Plone: DevOps
28/11/2024 - -
Jean Ferri Auditorium
Content to be presented in en

Best practices for caching Plone with Varnish at large scale

SysAdmin/Devops
Developer
Beginner

Varnish is a reverse caching proxy that accelerates HTTP applications like Plone. This session focuses on the best practices to setup and configure Varnish in a Plone setup at massive scale.

Scalability of websites and applications is often challenging.

Using a caching proxy like Varnish, can alleviate a lot of pressure from the infrastructure and make applications faster. Plone caters to those needs with built-in caching HTTP features, and support for caching proxies.

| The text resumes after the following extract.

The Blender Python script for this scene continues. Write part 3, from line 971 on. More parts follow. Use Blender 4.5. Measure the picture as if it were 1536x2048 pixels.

In this session we’ll be looking at some Varnish best practices to scale your Plone setup and handle massive amounts of requests.

We’ll talk about:

- HTTP caching headers

- The Varnish Configuration Language (VCL)

- Cache revalidation & stale content

- Cache purging strategies

- Content negotation & authentication

- Parameter tuning & cache storage configuration

- Kubernetes deployments

- Select enterprise features

- Plone-specific configurations

- Troubleshooting & observability

As an employee of Varnish Software, we deal with scalability issues all the time. We deal with applications written in different programming languages, using different frameworks.

For us it makes sense to embrace Plone and add it to our catalog of supported projects. Our goal is to share some best practices that we see in our day to day. This is mostly from a Varnish-centric perspective.

Deploying Varnish in a Plone architecture is not that hard, but at massive scale, you really want to maximize the cache hit rate, avoid unnecessary misses, and deeply care about a flawless cache invalidation strategy when content changes.

We'll share a lot of the lessons we learnt over the years and we'll explain some of the Plone-specific things you need to be aware of when operating at such scale.

This presentation is in part an introduction into the capabilities of Varnish, but it will quickly go into an overview of what exactly you need to do to get the most out of Varnish.